◆ **Task**: Begin at the first line and end at the line containing "C = S.collection". Extract exactly those lines.

◆ **Source material**:
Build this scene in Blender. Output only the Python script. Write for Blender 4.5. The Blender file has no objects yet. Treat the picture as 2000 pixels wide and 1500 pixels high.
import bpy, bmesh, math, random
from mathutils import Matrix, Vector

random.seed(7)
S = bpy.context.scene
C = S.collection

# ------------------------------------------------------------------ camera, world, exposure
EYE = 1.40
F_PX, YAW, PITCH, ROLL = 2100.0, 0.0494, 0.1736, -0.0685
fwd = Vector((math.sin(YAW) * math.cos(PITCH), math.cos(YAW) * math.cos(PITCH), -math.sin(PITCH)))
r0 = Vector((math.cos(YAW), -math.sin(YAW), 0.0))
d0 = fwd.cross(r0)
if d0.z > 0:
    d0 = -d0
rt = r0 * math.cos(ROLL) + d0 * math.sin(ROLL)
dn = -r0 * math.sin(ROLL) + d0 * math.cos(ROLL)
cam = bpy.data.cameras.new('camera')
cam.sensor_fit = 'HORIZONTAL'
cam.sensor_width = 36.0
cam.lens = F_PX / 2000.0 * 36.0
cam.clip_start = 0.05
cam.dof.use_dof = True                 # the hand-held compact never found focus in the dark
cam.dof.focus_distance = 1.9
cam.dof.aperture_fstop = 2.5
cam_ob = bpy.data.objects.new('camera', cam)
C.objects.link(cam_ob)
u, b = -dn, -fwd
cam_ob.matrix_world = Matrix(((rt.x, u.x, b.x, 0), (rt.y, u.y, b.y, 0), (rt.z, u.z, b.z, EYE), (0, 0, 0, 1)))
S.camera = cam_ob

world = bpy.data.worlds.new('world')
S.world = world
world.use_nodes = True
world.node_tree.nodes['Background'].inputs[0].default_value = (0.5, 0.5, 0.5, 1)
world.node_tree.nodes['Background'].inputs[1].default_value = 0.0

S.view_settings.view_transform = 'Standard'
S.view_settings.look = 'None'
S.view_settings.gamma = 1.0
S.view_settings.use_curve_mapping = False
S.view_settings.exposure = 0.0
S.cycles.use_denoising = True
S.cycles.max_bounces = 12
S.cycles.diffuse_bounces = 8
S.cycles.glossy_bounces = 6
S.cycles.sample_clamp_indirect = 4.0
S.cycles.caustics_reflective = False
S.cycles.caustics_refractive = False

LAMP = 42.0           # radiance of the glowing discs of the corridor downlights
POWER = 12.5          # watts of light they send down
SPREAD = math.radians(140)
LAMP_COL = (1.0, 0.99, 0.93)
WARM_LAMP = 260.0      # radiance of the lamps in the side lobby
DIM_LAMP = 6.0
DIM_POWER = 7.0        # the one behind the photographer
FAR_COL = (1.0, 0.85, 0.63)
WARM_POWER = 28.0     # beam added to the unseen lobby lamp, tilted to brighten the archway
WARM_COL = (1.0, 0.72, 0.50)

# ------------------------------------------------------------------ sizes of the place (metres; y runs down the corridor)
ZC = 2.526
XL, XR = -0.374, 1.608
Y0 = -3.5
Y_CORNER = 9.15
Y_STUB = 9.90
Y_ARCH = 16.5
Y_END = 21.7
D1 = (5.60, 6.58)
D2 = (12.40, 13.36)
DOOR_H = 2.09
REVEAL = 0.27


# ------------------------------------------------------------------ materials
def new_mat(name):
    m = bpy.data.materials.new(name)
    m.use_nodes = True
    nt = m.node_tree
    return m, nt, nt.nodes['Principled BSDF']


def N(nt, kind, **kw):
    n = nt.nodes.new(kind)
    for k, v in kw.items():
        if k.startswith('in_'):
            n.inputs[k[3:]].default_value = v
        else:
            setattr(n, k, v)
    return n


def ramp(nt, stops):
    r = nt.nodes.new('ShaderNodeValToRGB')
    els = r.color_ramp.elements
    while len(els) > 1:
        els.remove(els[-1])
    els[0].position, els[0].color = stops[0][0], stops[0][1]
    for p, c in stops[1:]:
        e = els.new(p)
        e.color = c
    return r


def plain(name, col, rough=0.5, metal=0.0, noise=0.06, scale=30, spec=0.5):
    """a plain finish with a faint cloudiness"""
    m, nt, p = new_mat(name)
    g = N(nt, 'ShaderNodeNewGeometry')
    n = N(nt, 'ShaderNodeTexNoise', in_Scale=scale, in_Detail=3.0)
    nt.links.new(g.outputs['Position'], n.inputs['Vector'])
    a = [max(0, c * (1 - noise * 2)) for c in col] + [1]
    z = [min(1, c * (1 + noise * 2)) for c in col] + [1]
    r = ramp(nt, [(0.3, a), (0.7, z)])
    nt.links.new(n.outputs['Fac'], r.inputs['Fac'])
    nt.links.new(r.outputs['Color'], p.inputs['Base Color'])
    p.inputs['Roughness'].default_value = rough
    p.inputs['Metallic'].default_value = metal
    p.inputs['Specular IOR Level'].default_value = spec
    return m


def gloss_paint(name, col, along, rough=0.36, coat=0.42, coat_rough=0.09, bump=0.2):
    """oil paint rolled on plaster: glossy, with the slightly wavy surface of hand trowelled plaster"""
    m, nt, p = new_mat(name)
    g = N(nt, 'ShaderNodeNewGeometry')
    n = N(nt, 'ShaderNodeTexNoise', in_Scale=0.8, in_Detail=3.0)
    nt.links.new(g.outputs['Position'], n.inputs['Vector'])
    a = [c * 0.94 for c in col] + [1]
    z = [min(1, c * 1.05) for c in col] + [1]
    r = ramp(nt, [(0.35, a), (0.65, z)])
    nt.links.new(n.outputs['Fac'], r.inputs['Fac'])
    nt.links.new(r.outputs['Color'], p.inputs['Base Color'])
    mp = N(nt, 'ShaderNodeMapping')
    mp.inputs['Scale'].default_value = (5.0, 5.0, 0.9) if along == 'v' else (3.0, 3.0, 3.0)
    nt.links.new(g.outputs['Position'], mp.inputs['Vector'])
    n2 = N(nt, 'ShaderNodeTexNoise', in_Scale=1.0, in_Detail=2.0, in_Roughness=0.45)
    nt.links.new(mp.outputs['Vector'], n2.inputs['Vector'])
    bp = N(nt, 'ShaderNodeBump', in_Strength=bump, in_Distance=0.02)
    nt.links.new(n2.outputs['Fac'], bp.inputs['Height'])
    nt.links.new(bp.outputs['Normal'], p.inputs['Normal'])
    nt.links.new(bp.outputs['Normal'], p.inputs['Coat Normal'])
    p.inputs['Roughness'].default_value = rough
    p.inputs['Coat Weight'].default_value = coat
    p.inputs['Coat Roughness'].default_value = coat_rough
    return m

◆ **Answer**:
Build this scene in Blender. Output only the Python script. Write for Blender 4.5. The Blender file has no objects yet. Treat the picture as 2000 pixels wide and 1500 pixels high.
import bpy, bmesh, math, random
from mathutils import Matrix, Vector

random.seed(7)
S = bpy.context.scene
C = S.collection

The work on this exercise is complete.